Displayed in the entrance hall of the National Museum of Anthropology in Mexico City, this immense mural confronts the observant visitor with the depiction of a fierce fight between a snarling jaguar and a hissing serpent. The battling beasts represent the Aztec concept of the perennial duality of life and death, day and night, creation and destruction. 

The mural often goes unnoticed by visitors eager to see the archaeological treasures of the museum, but it’s worth pausing a moment to contemplate this enigmatic art piece. Created in 1964 by the Mexican artist Rufino Tamayo for the opening of the museum, the mural is known simply as “Dualidad” (“Duality”), drawing on the rich mythology of the Aztecs and modern Mexican folklore.  

The jaguar represents darkness and the bellicose god of the night and human sacrifice, Tezcatlipoca. The adversary of the big cat is a plumed serpent, representing light and day. It symbolizes the venerable god of knowledge and creator of mankind, Quetzalcoatl. Celestial elements such as the Moon, the Sun, and constellations can be seen that reflect the cosmos, and contrasting colors create an eerie ambiance meant to represent the dawn and twilight. This was a symbolic time, during which the ancient peoples of Mexico believed the cosmic battle between day and night was fought.  
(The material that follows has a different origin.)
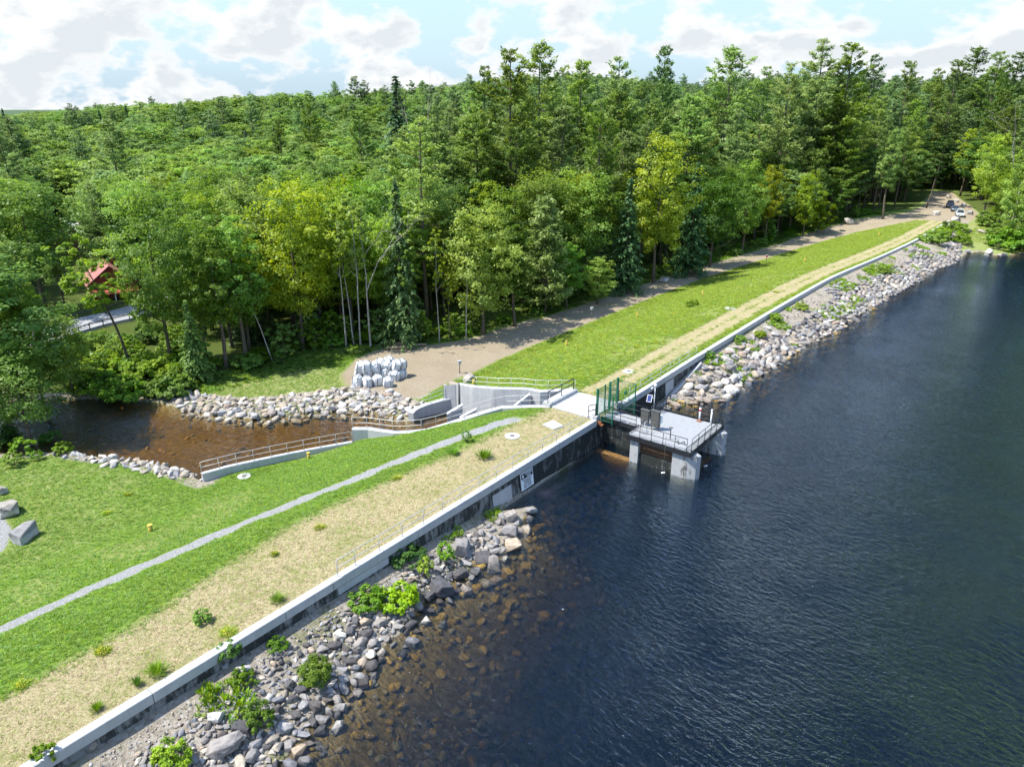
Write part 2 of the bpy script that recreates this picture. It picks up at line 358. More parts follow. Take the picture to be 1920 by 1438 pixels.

In Aztec mythology, Quetzalcoatl and Tezcatlipoca were brothers and divine opposites who presided over the successive cycles of creation and destruction of the universe. The two were engaged in a constant and bloodthirsty sibling rivalry for cosmic supremacy, a rivalry that was believed to be the reason for the phenomena of night and day. Both gods were associated with animal counterparts. The jaguar because of its nocturnal behavior and spotted coat believed to resemble the night sky was linked with Tezcatlipoca the god of the night, whereas the snake and its association with the daytime and the sun represented the life-giver and creator of humankind. 

Know Before You Go

For those interested in seeing more of Tamayo's artwork, the brilliant Museo de Rufino Tamayo is directly opposite the anthropology museum within a 10-minute walking distance.